Now, if the idea of the book is to educate young readers about some of the world's injustices, I think these are great vehicles. They're beautiful, awe-inspiring, and written with accessible language. I'd certainly recommend the Superman volume to any parent buying it for a youngster.

But more than most superhero stories the Wonder Woman and Shazam tales inadvertently support Dave CEREBUS Sim's contention that the entire genre is strictly male fantasy fodder. It is merely a flaw of this book that the solutions offered above are, even in this context, no such thing: there would be nothing to stop the dictatorship rounding up and replacing the women the second kindly Diana leaves the stage. But each one of Diana's little tricks also involves the use of a superpower, the private fantasy of the Mummy's Boy who'd love to just kick those bullies' asses if only he had cawwabungium claws. Which he doesn't.

And - maybe I just got out of the wrong side of the bed this morning - I think this is... distracting. Whenever important issues are brought 'realistically' into the superhero genre it is rare that they aren't trivialised partly because - superheroes not actually existing - the solutions are impossible. We don't have that magic wand. We've got to deal with things as they stand.

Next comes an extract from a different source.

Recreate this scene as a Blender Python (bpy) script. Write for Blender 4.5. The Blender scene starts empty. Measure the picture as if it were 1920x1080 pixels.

Mark Millar is quite often the exception. Initially fearing the worst, I found his treatment of Multiple Sclerosis in SUPERIOR to be surprisingly canny - the very antithesis of the pitfalls I point out above - while his two ULTIMATES books proved to be a lacerating diatribe on America's duplicitous, geo-political neo-imperialism, cleverly reconceived for the specific sub-genre that is superhero comics.